The dams are beyond fuller than full.  Adults and children are dead or missing.  Houses are wrecked and their occupants homeless.  Enough.

What is it with this crazed climatic family?  Before La N., El Nino hung around for years and years, kicking dust in our faces, spitting desiccated chips in our eyes, killing our native animals and livestock, burning off bushland, burning down houses, and burning out the light in so many people’s eyes all over Australia.

They’re like guests who come to holiday with you, this Nina, this Nino.  They arrive smiling with promise and potential, and their baggage – and don’t they have so much of it – but, like glitter, twist ties, and repeats of Two and a Half Men, you just can’t get rid of them.

What can you do about power that’s way beyond the control of teeny-weeny humans?

The other day, our state Premier, Anna Bligh, stood up to be counted, after a long period of dilly-dallying and less than inspiring shenanigans from the government benches.  She made a speech in which she called on everyone to remember who we are, and it bears repeating.

We are Queenslanders, she said.  We’re the ones they breed tough north of the border.  We’re the ones they knock down, and we get up again.

Strange to say, but a small marsupial must have been listening in at the window when Our Anna roused the citizens to get up again.

Meet Claudette, the sweetest little ring-tailed possum to grace our garden since – well, she’s the only one we’ve found so far.  But you get the drift – see photo for adorability factor up to wazoo.

Claudette – her name appeared from nowhere on a breeze of idle thought – was abandoned, we think, by her mother.  The pair may have been attacked, or frightened, or both, and in these circumstances, the baby – who usually travels on her mother’s back once she’s big enough to leave the pouch – gets shaken off as the mother goes into defensive mode and tries to save herself.  Unfortunately, possums don’t always return to collect their possumettes.

Lola found Claudette in a palm frond, wide-eyed, alone, waiting.  We waited, too, and watched, hoping for Claudette, senior, to return.  By the afternoon, with butcher birds gathering above Claudette’s tiny head, ready to knock her off her perch and – let’s not go there – we stopped watching and took action.

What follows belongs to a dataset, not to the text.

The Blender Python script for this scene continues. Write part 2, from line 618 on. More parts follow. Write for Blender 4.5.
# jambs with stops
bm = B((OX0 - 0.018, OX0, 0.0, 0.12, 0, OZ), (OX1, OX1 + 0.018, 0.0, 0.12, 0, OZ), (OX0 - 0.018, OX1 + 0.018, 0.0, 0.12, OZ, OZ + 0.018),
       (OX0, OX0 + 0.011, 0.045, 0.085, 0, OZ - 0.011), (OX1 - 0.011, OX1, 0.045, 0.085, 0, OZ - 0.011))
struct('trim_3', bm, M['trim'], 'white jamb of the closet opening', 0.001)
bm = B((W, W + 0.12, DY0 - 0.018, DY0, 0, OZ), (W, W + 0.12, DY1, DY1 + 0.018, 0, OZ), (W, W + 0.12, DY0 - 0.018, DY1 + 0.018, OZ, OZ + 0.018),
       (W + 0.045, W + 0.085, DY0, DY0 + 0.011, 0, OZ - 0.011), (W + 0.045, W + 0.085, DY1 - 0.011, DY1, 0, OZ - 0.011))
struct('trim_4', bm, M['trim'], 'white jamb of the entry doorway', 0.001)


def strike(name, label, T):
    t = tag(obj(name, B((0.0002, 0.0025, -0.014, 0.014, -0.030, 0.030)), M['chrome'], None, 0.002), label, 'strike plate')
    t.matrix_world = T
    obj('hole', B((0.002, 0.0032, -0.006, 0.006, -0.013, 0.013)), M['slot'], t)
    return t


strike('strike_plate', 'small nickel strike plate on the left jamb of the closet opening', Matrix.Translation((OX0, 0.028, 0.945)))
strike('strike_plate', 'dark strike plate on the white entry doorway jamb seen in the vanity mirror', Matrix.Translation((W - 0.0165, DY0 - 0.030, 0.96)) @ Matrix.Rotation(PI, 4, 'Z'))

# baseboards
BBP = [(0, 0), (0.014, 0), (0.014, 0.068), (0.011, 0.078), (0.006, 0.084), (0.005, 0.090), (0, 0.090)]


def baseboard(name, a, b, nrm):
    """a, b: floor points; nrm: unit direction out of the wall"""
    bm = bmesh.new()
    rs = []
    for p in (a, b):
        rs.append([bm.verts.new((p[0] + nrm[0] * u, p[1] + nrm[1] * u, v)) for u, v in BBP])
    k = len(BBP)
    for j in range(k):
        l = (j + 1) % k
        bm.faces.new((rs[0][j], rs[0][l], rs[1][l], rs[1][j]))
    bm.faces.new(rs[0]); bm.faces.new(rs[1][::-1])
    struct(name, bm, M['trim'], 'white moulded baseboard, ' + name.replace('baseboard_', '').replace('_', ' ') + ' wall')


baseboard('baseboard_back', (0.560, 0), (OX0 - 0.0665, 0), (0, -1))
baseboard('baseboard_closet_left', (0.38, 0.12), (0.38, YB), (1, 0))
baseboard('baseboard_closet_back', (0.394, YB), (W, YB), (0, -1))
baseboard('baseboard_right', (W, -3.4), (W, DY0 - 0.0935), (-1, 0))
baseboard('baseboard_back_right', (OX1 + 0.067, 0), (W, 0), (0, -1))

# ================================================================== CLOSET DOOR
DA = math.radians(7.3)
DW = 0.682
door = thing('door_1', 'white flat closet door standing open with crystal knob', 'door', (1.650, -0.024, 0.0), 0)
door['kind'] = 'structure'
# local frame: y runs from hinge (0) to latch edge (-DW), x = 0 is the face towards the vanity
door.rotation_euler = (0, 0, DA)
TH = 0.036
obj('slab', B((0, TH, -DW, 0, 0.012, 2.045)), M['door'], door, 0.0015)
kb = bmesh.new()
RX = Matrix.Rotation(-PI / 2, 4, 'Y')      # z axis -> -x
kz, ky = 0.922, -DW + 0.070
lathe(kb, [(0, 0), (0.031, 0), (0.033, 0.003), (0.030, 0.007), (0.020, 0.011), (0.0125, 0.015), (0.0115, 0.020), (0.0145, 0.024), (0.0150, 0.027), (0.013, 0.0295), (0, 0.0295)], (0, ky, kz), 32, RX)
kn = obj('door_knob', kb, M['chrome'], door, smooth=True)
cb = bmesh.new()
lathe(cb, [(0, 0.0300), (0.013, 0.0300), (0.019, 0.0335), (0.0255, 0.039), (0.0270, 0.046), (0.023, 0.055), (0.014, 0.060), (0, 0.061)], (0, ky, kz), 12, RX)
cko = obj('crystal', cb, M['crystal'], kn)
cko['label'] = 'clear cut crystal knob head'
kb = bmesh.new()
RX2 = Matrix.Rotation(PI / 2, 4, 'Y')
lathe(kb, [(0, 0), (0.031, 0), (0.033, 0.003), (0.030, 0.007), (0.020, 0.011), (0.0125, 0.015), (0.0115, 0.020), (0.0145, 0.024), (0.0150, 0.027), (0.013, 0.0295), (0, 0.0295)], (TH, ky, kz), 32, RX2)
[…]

Once we managed to retrieve her from the tree – courtesy of Lola’s magical marsupial manoeuvrings – and place her in a comfy container, she went instantly to sleep, probably a little dehydrated, and certainly exhausted by the effort to remain alert.

We phoned the local vet for some wildlife carers’ names, and found Lyndal, a possum expert and all-round decent human being.  Lyndal put Claudette in a custom-made possum pouch – soft, bunny-rug fabric, just the right size for a 100 gram ring-tailed girl – so she could warm up and calm down sufficiently to be fed a special wildlife formula.

Lyndal phoned us later to let us know that Claudette was feeding and sleeping and doing all the things small furry beings do.  She said Claudette is particularly loving and gentle and she feels confident that once she reaches 500 grams or so, she can go to a soft-release site – an enclosed aviary-style area.  Here, other local carers – all of them volunteers like Lyndal – keep watch as possums like Claudette get used to natural surroundings again and meet other possums – they’re a community-minded bunch, the ring-tails, Lyndal tells us – before their full release into the open.

The moral of this everyday memoir?  Take from it whatever feels good, and I’d like to think that Claudette hung on instinctively until she could make it – with a little help from her friends – to somewhere safer, somewhere loving.

Not everyone has been or will be as lucky as Claudette, but I have to say I’m very proud of all of our fellow citizens who’ve stood up to be counted as these terrible floods wreak havoc and tragedy.

In the end, what we have are the mindful moments that make up our lives and, if we’re lucky – and by now we surely know that nature is random, and careless – each other.